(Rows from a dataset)
-- START --
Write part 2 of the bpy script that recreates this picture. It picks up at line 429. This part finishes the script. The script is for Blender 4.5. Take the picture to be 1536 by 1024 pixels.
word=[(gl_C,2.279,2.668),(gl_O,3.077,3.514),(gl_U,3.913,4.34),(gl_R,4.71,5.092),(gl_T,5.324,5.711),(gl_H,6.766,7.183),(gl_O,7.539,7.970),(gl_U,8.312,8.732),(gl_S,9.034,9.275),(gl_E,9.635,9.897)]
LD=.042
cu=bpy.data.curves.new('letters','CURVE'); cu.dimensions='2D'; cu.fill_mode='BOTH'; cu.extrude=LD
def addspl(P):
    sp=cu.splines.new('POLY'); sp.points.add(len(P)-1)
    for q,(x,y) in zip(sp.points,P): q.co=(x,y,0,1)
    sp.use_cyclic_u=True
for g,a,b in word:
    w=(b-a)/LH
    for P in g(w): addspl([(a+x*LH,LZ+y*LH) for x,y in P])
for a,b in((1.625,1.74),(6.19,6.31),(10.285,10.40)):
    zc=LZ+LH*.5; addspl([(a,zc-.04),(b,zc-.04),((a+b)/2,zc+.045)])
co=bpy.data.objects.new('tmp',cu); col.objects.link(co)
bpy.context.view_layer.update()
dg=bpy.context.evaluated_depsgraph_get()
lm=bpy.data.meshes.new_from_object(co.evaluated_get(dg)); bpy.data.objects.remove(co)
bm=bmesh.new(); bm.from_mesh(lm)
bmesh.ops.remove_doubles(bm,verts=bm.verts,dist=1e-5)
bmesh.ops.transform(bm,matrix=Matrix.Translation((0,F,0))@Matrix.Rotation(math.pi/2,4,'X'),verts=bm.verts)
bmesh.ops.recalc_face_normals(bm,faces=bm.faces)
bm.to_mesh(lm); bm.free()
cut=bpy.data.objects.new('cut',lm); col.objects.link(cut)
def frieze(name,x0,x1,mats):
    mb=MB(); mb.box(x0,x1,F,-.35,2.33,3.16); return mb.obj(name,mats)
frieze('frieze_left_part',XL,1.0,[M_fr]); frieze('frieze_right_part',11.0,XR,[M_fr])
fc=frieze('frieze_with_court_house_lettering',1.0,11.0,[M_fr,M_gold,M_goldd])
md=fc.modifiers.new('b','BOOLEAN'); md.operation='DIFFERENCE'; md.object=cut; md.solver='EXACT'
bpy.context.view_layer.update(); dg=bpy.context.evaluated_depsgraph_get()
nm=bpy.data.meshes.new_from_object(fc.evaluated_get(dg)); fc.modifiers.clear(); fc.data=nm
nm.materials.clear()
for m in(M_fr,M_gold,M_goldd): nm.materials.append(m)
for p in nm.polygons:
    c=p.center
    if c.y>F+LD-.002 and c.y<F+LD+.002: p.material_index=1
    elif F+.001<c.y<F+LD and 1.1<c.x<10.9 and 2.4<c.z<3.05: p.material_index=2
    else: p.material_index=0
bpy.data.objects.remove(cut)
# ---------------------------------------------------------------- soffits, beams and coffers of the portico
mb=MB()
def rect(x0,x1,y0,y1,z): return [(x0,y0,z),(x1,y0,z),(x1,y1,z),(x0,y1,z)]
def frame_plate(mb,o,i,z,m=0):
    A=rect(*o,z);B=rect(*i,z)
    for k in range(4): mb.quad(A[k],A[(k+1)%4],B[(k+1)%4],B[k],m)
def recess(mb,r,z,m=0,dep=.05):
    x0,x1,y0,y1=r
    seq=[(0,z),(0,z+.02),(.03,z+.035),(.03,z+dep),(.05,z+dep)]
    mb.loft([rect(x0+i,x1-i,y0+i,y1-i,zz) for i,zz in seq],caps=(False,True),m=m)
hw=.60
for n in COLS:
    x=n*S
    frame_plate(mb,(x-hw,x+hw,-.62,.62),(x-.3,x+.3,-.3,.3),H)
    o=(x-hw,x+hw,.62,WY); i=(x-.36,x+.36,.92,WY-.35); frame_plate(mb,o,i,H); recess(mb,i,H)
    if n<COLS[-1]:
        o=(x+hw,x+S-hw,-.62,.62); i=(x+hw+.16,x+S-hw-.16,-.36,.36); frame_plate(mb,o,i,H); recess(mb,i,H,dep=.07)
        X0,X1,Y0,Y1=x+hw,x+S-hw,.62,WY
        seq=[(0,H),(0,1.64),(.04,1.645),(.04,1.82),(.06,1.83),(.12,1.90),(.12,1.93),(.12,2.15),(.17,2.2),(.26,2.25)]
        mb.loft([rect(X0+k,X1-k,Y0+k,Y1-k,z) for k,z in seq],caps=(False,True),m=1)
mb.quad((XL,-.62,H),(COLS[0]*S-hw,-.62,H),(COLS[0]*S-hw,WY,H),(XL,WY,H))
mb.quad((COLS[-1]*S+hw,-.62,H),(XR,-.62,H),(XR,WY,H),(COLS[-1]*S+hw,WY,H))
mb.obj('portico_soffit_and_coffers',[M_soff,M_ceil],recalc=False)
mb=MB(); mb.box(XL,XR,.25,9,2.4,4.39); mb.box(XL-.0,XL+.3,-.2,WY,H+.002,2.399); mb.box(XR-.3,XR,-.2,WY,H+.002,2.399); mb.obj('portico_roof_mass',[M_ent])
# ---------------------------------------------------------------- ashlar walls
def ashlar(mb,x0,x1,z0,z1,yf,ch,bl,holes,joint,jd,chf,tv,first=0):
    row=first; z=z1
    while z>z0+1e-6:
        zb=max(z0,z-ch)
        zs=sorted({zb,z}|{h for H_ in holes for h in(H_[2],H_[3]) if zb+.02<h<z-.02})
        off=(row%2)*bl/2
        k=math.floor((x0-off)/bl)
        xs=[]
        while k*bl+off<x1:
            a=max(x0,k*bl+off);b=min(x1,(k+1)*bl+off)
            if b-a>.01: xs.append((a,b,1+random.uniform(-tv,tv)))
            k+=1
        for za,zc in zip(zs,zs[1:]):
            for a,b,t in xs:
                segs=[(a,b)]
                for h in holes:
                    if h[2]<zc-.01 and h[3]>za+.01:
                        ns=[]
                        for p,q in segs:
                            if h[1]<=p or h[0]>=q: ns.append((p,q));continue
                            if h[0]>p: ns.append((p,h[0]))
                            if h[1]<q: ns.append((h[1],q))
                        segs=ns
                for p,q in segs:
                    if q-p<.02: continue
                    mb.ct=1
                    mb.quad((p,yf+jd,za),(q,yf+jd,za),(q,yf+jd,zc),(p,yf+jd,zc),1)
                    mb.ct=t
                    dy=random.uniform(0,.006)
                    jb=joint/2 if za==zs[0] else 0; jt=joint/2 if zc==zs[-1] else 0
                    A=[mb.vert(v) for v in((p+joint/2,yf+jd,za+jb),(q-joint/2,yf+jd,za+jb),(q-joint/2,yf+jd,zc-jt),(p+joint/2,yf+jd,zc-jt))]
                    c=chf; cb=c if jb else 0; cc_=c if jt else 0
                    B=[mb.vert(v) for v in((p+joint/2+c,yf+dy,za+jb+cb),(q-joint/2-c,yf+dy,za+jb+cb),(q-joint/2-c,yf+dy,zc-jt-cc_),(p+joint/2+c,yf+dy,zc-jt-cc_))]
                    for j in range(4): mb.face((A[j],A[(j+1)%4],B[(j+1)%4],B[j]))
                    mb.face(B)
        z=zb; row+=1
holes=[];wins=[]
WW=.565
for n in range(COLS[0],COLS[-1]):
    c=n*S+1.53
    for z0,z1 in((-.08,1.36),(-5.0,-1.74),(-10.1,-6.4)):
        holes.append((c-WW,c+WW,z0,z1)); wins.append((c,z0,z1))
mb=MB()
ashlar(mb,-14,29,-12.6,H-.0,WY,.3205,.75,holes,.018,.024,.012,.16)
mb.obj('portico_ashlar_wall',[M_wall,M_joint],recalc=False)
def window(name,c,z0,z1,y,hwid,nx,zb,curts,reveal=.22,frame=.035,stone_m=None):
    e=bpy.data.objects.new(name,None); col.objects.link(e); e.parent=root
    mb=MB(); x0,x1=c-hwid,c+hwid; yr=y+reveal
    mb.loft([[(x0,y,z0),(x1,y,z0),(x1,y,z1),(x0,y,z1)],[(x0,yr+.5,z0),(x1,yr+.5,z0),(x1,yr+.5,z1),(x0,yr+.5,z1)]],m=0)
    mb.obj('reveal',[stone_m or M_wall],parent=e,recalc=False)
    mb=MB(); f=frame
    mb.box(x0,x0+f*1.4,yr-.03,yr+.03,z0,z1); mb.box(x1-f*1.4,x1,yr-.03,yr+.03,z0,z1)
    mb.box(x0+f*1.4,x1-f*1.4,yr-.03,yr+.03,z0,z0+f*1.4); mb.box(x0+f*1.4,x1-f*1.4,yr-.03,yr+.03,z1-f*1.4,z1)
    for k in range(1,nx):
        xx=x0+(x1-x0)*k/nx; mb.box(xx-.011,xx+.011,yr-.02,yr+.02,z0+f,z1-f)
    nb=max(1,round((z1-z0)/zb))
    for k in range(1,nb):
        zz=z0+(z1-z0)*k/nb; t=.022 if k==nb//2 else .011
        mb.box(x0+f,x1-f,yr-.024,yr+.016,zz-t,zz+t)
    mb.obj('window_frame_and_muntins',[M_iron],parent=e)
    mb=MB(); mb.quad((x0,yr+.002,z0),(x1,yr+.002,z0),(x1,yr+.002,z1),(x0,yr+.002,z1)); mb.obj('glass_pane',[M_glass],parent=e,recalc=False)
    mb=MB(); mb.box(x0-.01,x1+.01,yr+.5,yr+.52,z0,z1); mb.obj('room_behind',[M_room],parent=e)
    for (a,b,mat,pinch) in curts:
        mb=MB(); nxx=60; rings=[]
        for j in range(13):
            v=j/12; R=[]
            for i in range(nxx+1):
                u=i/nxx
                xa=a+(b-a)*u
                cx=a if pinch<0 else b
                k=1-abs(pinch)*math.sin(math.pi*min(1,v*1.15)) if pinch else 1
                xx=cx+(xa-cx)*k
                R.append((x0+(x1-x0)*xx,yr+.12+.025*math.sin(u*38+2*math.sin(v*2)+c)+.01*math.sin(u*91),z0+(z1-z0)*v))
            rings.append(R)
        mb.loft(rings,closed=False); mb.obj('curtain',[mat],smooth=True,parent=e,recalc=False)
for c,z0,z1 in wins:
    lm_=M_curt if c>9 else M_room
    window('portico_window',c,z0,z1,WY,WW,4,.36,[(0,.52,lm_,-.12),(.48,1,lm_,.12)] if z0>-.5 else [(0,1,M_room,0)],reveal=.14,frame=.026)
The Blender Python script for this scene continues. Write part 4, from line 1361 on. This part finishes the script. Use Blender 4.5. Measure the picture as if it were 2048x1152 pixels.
-- END --
Instructions to follow ->
Exactly as they appear, retype the lines from the start of the records through the line containing "elif F+.001<c.y<F+LD and".

Written solution ->
Write part 2 of the bpy script that recreates this picture. It picks up at line 429. This part finishes the script. The script is for Blender 4.5. Take the picture to be 1536 by 1024 pixels.
word=[(gl_C,2.279,2.668),(gl_O,3.077,3.514),(gl_U,3.913,4.34),(gl_R,4.71,5.092),(gl_T,5.324,5.711),(gl_H,6.766,7.183),(gl_O,7.539,7.970),(gl_U,8.312,8.732),(gl_S,9.034,9.275),(gl_E,9.635,9.897)]
LD=.042
cu=bpy.data.curves.new('letters','CURVE'); cu.dimensions='2D'; cu.fill_mode='BOTH'; cu.extrude=LD
def addspl(P):
    sp=cu.splines.new('POLY'); sp.points.add(len(P)-1)
    for q,(x,y) in zip(sp.points,P): q.co=(x,y,0,1)
    sp.use_cyclic_u=True
for g,a,b in word:
    w=(b-a)/LH
    for P in g(w): addspl([(a+x*LH,LZ+y*LH) for x,y in P])
for a,b in((1.625,1.74),(6.19,6.31),(10.285,10.40)):
    zc=LZ+LH*.5; addspl([(a,zc-.04),(b,zc-.04),((a+b)/2,zc+.045)])
co=bpy.data.objects.new('tmp',cu); col.objects.link(co)
bpy.context.view_layer.update()
dg=bpy.context.evaluated_depsgraph_get()
lm=bpy.data.meshes.new_from_object(co.evaluated_get(dg)); bpy.data.objects.remove(co)
bm=bmesh.new(); bm.from_mesh(lm)
bmesh.ops.remove_doubles(bm,verts=bm.verts,dist=1e-5)
bmesh.ops.transform(bm,matrix=Matrix.Translation((0,F,0))@Matrix.Rotation(math.pi/2,4,'X'),verts=bm.verts)
bmesh.ops.recalc_face_normals(bm,faces=bm.faces)
bm.to_mesh(lm); bm.free()
cut=bpy.data.objects.new('cut',lm); col.objects.link(cut)
def frieze(name,x0,x1,mats):
    mb=MB(); mb.box(x0,x1,F,-.35,2.33,3.16); return mb.obj(name,mats)
frieze('frieze_left_part',XL,1.0,[M_fr]); frieze('frieze_right_part',11.0,XR,[M_fr])
fc=frieze('frieze_with_court_house_lettering',1.0,11.0,[M_fr,M_gold,M_goldd])
md=fc.modifiers.new('b','BOOLEAN'); md.operation='DIFFERENCE'; md.object=cut; md.solver='EXACT'
bpy.context.view_layer.update(); dg=bpy.context.evaluated_depsgraph_get()
nm=bpy.data.meshes.new_from_object(fc.evaluated_get(dg)); fc.modifiers.clear(); fc.data=nm
nm.materials.clear()
for m in(M_fr,M_gold,M_goldd): nm.materials.append(m)
for p in nm.polygons:
    c=p.center
    if c.y>F+LD-.002 and c.y<F+LD+.002: p.material_index=1
    elif F+.001<c.y<F+LD and 1.1<c.x<10.9 and 2.4<c.z<3.05: p.material_index=2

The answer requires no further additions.